O Globo, n. 31504, 08/11/2019. Opinião, p. 2

Crise impõe uma redução do número de municípios


Merece apoio a iniciativa do governo federal de propor ao Congresso uma revisão do mapa político-administrativo brasileiro para redução do número de municípios.

A proposta de emenda constitucional prevê a extinção das estruturas municipais das cidades com até cinco mil habitantes que não conseguirem comprovar sua sustentabilidade financeira até o dia 30 de junho de 2023.

Cidades com arrecadação abaixo de 10% da receita total perderiam a autonomia e respectiva estrutura administrativa, composta por prefeitura e Câmara de Vereadores. Ficariam sujeitas à fusão com a vizinhança mais rica, ou seja, com maior capacidade de receita própria derivada de Imposto sobre Serviços (ISS), Imposto Predial e Territorial Urbano (IPTU) e Imposto de Transmissão de Bens Imóveis (ITBI).

Existem 5.568 municípios. Estima-se que mais de 1.120 poderiam vir a ser extintos. Significaria um corte expressivo em despesas públicas, com algumas consequências liminares, entre elas a diminuição do número de prefeitos e vereadores em quase todos os estados.

A reação foi imediata e proporcional. A influente Confederação Nacional dos Municípios anunciou férrea oposição. Começou esgrimindo com o argumento de que fusão de municípios só pode ocorrer mediante plebiscito nas comunidades envolvidas: “Proposta em contrário fere o princípio federativo, que é cláusula pétrea no ordenamento constitucional” — julga.

No entanto, até mesmo a confederação dos prefeitos reconhece a necessidade de rediscussão dos fundamentos da autonomia política e administrativa municipal. Em comunicado, observou ser urgente redefinir “quais são as responsabilidades de cada município, qual a estrutura administrativa que esse deve ter, quais as competências e, sobretudo, qual o apoio que deve ter dos estados e da União, que se afastam gradativamente da oferta de serviços aos cidadãos”.

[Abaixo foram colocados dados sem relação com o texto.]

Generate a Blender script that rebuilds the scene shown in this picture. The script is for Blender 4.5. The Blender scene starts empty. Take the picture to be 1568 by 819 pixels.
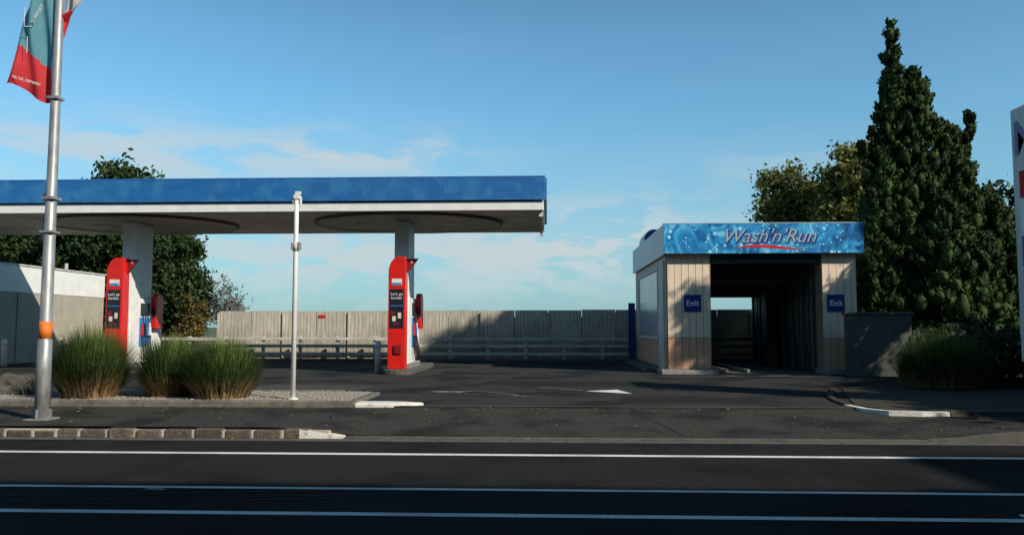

É necessário, sim, discutir os critérios, a metodologia para definição do conceito de sustentabilidade dos municípios, se é razoável a linha de corte sugerida (10% de arrecadação própria em relação à receita total) ou seria mais adequada outra métrica.

Há ainda aspectos relevantes que se deve ponderar: 22,5% das cidades têm até cinco mil habitantes e não passam de pequenas aglomerações urbanas em meio a extensas zonas rurais, responsáveis por cerca de 26% do Produto Interno Bruto.

Goste-se ou não da proposta governamental, é preciso admitir sua coerência com o projeto de modernização do Estado brasileiro. E, principalmente, reconhecer seu valor intrínseco. É uma iniciativa ímpar pelo potencial de provocar o debate sobre a revisão do mapa político-administrativo brasileiro, com o realismo que a crise fiscal impõe.